2019.02.08 Interview with Research Scientist

This interview with a research scientist at the Harvard Chan School of Public Health provided useful background information. A flexible timespan and number of players would help the game be more usable. It would also be good to frame the game as part of a system of contact between scientists and students.

2019.02.07 Playing Startups

Startups provided helpful lessons for developing UNFUNDABLE. It's very helpful that the game doesn't require a board. UNFUNDABLE should similarly fit inside a compact box. Startups also creates an interesting mechanic where all players have the same goal, but can take different routes to get there. It also keeps a litlte bit of information secret, while keeping most of the players' progress out in the open. These elements inspired the development of UNFUNDABLE's Personal Goals and accumulation of papers.

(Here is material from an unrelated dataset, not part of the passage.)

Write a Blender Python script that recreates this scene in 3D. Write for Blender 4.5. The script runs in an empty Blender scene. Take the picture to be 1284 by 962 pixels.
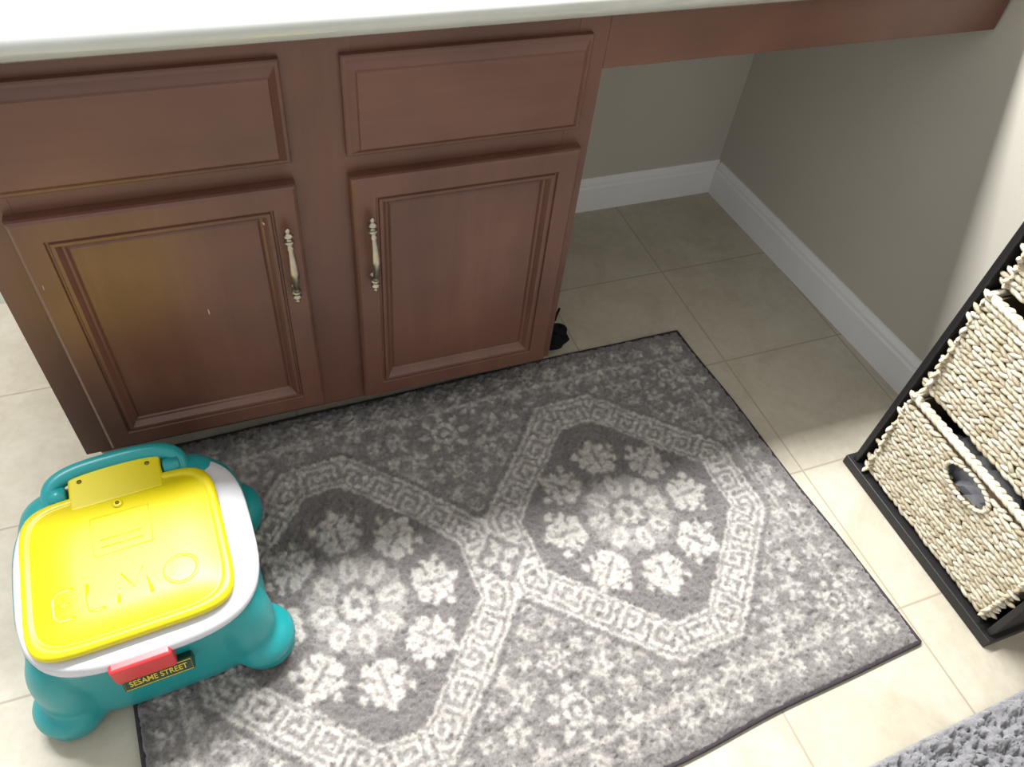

2019.02.05 Playing Castle Panic

Castle Panic was a good game to try out and compare to the ideas for this game. It highlighted some mechanics to avoid in the multiplayer setting of UNFUNDABLE. The game should not basically comprise one collective hand. An element of competition matches the setting of academic research more closely. The game should not double down on the collective goal to determine an individual winner. An element of hidden information or secret goals could help provide more unique motivations for each player.

2019.01.30 Inception

This project began as an idea for engagement between college students and academic researchers. In the class room and in pipeline programs, there is a lack of focus on the long-term interpersonal dynamics of grant-funded academic resarch. This project began with the question of how to model this competitive yet collaborative world for students to engage with and question. A board game was the initial format for this project idea, in which players would compete with each other but be incentivized to work together at times.